British Prime Minister Gordon Brown will apologise for the UK's role in sending thousands of its children to former colonies in the 20th century.

The Child Migrants Programme, which ended 40 years ago, sent poor children to a 'better life' in Australia and elsewhere.

However, many of the children were abused and ended up in institutions or as labourers on farms.

The chairman of the health select committee that looked into what happened said Mr Brown wrote to him this weekend to confirm he would issue an apology in the new year.

Kevin Barron told the BBC he was 'very pleased' to have received the written commitment from Mr Brown.

'After consultation with organisations directly involved with child migrants we are going to make an apology early in the new year,' he said.

Mr Brown told him 'the time is now right' for the UK government to apologise for the actions of previous governments.
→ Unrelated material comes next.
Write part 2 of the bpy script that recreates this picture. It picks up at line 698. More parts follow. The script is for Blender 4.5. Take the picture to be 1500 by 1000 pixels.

'It is important that we take the time to listen to the voices of the survivors and victims of these misguided policies,' Mr Brown wrote.

The development comes as Australian prime minister Kevin Rudd prepares to deliver a national apology to the 'Forgotten Australians' tomorrow.

Mr Rudd will recognise the mistreatment and suffering of some 500,000 people held in orphanages or children's homes between 1930 and 1970.

He will combine it with an apology to the 7,000 child migrants from Britain who still live in Australia.

As they were shipped out of Britain, the children were separated from their families and many were told - wrongly - they were orphans, while the parents were told that they had gone to a better life.

But most were brought up in institutions, or by farmers, and many were treated as child slave labour.

The Australian government will formally apologise at a special remembrance event in Canberra, where Mr Rudd will say sorry on behalf of the nation to those who suffered cruelty and hardship including physical, psychological and sexual abuse.